The exercise => Which lines in the records below contain the word "objects"? Copy each one out.

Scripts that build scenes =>
>>

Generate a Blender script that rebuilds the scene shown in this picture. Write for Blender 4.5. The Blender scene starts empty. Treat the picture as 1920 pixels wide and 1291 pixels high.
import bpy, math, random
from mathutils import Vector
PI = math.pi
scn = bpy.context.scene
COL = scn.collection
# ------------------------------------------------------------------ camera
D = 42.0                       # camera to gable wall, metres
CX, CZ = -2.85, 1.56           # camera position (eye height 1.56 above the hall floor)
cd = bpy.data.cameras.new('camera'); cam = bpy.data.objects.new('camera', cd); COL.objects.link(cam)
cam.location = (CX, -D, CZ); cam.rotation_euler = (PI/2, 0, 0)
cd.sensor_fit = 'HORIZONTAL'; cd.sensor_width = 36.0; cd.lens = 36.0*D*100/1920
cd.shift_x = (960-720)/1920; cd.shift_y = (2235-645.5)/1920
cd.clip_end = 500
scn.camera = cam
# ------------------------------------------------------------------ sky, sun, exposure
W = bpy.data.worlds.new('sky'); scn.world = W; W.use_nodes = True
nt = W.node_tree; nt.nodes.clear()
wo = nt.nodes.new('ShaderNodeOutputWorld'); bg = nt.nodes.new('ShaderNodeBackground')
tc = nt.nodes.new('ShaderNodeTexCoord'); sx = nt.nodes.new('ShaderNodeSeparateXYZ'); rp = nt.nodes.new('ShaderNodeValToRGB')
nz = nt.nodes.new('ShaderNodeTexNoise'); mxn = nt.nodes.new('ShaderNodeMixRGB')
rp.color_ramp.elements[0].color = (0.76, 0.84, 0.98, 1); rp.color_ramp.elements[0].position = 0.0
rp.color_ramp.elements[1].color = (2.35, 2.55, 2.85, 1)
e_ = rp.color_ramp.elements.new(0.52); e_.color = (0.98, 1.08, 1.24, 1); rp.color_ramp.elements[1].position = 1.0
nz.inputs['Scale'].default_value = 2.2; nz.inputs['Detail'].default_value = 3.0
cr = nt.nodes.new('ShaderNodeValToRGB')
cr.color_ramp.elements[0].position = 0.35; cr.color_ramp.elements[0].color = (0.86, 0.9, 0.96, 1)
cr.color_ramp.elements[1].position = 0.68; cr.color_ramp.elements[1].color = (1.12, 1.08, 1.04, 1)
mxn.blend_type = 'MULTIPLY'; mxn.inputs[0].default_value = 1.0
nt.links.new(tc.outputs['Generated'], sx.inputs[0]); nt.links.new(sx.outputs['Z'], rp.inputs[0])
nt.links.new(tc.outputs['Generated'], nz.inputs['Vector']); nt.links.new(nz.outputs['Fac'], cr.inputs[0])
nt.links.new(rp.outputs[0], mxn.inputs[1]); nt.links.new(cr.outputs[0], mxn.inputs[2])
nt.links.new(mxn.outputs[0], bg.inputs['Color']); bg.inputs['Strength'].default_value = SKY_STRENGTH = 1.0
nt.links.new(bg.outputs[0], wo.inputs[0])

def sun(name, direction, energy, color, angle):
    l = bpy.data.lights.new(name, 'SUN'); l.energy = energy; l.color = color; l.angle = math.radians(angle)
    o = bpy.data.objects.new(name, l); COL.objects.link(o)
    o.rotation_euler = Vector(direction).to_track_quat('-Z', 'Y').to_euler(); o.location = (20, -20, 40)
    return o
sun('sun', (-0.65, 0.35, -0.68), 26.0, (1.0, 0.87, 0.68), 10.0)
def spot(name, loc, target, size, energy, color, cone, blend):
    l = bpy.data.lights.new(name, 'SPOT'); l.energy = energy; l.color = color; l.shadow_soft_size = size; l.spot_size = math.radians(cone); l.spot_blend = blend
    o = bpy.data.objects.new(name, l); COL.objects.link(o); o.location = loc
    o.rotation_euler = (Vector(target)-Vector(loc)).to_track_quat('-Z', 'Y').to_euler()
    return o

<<
>>

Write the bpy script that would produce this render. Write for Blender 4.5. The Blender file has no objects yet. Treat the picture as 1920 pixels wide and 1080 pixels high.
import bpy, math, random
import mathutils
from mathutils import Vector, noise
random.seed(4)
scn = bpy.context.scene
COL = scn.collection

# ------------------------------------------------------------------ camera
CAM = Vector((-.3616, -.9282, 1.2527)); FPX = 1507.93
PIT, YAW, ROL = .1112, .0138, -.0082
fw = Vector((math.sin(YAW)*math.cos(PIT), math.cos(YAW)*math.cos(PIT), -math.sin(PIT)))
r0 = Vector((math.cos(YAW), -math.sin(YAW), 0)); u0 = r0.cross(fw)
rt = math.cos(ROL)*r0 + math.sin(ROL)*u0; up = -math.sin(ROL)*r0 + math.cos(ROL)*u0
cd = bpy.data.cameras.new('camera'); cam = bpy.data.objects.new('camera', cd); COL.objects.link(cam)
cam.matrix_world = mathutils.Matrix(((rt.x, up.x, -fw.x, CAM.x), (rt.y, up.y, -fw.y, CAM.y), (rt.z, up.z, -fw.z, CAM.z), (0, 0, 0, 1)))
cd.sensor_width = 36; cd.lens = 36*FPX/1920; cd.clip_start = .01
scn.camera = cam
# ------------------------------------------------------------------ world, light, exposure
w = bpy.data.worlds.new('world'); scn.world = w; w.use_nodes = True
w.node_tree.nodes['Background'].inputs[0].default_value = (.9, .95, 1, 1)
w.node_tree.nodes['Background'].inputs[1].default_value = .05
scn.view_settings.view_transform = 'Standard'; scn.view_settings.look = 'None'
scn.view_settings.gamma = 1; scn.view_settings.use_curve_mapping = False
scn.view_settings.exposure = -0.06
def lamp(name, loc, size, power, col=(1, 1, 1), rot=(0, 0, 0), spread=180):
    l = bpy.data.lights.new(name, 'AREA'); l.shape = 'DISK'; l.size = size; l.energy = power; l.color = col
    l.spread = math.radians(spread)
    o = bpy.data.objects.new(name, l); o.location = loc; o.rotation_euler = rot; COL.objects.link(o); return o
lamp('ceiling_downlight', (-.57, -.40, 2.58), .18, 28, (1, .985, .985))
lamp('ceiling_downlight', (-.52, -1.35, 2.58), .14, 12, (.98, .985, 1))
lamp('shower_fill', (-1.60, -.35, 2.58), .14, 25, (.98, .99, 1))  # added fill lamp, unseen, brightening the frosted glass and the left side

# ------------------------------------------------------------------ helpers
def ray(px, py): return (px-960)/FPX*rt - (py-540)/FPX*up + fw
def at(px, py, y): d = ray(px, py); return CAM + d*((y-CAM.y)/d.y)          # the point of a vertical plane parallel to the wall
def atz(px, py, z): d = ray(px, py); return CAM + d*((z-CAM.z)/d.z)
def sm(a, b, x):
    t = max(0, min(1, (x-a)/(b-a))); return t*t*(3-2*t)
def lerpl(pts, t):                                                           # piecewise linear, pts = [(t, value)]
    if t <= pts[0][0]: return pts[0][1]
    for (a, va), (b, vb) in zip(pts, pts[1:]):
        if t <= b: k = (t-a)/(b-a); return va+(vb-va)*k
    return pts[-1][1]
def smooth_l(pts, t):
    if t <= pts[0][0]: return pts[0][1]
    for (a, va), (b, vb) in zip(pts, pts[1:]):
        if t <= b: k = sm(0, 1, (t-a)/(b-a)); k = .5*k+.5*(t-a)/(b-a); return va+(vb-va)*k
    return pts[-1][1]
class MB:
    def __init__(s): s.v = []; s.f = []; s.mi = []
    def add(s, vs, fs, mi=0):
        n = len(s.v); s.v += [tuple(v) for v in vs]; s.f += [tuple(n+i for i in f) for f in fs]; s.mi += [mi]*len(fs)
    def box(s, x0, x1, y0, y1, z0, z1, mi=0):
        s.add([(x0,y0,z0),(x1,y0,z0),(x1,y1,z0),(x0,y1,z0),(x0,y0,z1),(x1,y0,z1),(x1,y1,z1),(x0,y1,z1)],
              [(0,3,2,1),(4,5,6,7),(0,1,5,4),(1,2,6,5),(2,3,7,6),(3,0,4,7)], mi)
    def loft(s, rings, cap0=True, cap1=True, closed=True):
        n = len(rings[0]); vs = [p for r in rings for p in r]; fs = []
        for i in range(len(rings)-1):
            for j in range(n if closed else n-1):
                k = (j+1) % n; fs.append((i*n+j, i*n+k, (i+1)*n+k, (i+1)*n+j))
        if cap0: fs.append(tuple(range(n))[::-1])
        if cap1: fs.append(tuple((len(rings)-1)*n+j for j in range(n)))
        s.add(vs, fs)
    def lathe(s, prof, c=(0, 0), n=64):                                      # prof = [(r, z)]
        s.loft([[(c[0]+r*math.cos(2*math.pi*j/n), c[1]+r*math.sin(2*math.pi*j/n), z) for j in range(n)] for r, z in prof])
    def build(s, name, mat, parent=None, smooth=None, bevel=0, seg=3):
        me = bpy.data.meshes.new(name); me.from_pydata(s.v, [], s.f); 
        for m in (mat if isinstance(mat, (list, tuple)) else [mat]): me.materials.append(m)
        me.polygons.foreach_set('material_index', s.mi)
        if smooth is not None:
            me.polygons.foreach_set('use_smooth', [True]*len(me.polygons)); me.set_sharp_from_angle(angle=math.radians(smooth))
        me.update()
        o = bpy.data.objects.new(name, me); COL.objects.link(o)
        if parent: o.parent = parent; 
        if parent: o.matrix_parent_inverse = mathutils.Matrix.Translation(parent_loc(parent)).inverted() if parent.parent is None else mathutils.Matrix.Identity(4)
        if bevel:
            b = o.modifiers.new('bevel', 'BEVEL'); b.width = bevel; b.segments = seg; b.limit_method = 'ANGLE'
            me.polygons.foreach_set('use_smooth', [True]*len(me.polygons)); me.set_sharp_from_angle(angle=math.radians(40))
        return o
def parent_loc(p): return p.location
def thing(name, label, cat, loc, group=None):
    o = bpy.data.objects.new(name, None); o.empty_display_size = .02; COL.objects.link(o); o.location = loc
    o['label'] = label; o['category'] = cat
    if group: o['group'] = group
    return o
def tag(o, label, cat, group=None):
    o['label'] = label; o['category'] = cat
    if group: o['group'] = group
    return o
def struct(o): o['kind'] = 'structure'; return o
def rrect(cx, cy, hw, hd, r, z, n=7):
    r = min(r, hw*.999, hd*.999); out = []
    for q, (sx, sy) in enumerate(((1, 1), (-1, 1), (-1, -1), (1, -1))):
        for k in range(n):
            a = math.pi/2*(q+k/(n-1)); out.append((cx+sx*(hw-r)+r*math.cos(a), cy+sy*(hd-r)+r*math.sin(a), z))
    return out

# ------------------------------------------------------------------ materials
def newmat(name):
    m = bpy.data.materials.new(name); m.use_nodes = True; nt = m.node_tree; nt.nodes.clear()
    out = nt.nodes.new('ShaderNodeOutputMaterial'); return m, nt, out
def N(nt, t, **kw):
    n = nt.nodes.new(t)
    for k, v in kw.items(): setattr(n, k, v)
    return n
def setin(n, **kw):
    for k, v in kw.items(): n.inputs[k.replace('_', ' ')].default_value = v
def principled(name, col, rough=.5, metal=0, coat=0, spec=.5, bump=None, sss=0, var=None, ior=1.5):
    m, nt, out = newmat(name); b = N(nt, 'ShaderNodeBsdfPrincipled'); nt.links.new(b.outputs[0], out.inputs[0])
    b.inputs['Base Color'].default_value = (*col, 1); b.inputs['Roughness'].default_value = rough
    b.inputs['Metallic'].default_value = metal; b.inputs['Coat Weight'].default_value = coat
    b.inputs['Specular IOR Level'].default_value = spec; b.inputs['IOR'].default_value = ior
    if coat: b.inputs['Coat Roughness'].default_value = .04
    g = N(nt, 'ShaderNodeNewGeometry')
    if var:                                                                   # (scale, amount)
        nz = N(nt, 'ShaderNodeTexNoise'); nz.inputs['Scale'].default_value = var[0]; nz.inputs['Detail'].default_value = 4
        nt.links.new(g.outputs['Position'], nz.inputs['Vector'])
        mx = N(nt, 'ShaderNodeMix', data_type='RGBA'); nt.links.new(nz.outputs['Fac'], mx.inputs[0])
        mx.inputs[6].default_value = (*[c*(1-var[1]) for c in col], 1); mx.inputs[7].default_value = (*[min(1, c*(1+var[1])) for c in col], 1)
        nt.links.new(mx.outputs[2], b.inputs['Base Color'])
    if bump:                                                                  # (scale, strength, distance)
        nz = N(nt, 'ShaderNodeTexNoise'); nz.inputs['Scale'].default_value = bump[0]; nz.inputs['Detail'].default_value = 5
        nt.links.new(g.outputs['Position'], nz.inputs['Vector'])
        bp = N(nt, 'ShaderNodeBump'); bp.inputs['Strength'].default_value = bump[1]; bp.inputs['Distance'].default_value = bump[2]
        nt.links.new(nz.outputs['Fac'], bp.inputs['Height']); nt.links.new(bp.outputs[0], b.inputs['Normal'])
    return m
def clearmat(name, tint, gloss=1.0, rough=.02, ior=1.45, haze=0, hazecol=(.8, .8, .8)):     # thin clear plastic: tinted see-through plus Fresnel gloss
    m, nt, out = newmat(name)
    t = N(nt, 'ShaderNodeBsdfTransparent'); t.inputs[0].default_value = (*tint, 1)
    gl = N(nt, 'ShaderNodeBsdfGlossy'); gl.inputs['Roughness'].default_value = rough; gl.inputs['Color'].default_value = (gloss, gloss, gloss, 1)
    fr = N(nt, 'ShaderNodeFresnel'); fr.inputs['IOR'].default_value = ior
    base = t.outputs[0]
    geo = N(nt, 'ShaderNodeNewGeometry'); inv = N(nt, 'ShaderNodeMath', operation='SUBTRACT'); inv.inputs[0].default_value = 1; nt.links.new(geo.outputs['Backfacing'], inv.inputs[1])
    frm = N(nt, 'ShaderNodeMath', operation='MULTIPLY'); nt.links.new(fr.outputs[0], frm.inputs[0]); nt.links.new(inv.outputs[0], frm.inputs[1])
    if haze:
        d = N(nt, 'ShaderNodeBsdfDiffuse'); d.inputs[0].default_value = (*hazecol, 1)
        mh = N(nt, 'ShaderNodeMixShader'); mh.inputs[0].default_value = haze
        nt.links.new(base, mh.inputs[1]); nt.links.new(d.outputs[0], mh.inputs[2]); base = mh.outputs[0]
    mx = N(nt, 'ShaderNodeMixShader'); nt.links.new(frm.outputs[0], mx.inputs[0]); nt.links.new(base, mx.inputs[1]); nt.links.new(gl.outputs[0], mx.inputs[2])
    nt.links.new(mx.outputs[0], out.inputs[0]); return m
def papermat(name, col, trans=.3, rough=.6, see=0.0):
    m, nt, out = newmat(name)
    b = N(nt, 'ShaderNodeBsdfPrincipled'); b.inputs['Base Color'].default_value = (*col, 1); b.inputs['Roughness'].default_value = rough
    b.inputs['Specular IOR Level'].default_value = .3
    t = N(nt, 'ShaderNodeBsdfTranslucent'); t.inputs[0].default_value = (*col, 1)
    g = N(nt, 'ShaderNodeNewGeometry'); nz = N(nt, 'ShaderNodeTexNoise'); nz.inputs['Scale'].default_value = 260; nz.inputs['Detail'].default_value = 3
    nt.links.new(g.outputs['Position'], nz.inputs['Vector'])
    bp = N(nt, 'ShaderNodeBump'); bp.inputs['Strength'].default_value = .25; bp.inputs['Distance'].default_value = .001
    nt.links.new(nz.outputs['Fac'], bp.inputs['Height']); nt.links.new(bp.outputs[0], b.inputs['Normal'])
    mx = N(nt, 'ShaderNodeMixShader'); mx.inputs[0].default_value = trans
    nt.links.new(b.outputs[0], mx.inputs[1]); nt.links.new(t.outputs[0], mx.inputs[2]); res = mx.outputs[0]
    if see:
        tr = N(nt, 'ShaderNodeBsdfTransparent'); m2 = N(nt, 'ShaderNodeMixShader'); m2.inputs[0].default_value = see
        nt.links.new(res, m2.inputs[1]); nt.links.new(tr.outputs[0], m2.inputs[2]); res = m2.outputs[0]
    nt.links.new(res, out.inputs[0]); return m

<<

Finished answer =>
cd = bpy.data.cameras.new('camera'); cam = bpy.data.objects.new('camera', cd); COL.objects.link(cam)
    o = bpy.data.objects.new(name, l); COL.objects.link(o)
    o = bpy.data.objects.new(name, l); COL.objects.link(o); o.location = loc
Write the bpy script that would produce this render. Write for Blender 4.5. The Blender file has no objects yet. Treat the picture as 1920 pixels wide and 1080 pixels high.
cd = bpy.data.cameras.new('camera'); cam = bpy.data.objects.new('camera', cd); COL.objects.link(cam)
    o = bpy.data.objects.new(name, l); o.location = loc; o.rotation_euler = rot; COL.objects.link(o); return o
        o = bpy.data.objects.new(name, me); COL.objects.link(o)
    o = bpy.data.objects.new(name, None); o.empty_display_size = .02; COL.objects.link(o); o.location = loc